### RAW DATA
──────────────────────────────

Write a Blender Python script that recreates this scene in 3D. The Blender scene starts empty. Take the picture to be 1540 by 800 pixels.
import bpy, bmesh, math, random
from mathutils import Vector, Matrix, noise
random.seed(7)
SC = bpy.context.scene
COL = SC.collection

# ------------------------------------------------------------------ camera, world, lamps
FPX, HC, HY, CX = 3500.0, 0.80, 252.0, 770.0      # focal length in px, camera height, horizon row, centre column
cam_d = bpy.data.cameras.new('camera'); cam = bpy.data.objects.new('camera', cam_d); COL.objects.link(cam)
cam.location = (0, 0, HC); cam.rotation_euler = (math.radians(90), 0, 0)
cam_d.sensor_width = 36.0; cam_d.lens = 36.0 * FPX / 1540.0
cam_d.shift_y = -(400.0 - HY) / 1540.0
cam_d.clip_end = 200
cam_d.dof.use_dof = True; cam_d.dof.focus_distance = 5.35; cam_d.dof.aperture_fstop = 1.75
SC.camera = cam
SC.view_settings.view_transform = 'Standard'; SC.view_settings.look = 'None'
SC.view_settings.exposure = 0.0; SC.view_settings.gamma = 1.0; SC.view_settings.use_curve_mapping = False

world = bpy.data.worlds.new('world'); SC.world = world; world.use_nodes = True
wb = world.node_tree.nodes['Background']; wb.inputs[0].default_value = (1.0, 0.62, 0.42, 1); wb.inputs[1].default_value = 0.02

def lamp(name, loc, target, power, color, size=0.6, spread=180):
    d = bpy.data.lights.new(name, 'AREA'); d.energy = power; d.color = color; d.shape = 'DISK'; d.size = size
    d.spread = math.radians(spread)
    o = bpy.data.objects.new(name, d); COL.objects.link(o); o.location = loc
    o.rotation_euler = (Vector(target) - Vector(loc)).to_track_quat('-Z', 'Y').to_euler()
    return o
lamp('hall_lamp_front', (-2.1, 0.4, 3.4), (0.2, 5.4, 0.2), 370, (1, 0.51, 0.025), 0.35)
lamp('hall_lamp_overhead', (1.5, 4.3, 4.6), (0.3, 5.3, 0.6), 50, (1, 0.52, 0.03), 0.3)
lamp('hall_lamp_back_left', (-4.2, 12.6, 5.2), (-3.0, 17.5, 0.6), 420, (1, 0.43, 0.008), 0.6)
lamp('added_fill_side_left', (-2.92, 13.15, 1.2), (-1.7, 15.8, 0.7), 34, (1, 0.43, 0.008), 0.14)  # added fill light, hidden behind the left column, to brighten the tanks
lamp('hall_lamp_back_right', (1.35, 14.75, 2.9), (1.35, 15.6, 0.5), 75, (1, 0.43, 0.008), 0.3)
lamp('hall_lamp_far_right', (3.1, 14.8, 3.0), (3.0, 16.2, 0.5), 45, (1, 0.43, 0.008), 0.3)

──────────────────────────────

### TASK TO COMPLETE
Copy out only the lines running from the beginning of the data to the line with "COL = SC.collection", both ends included.

### WRITTEN SOLUTION
Write a Blender Python script that recreates this scene in 3D. The Blender scene starts empty. Take the picture to be 1540 by 800 pixels.
import bpy, bmesh, math, random
from mathutils import Vector, Matrix, noise
random.seed(7)
SC = bpy.context.scene
COL = SC.collection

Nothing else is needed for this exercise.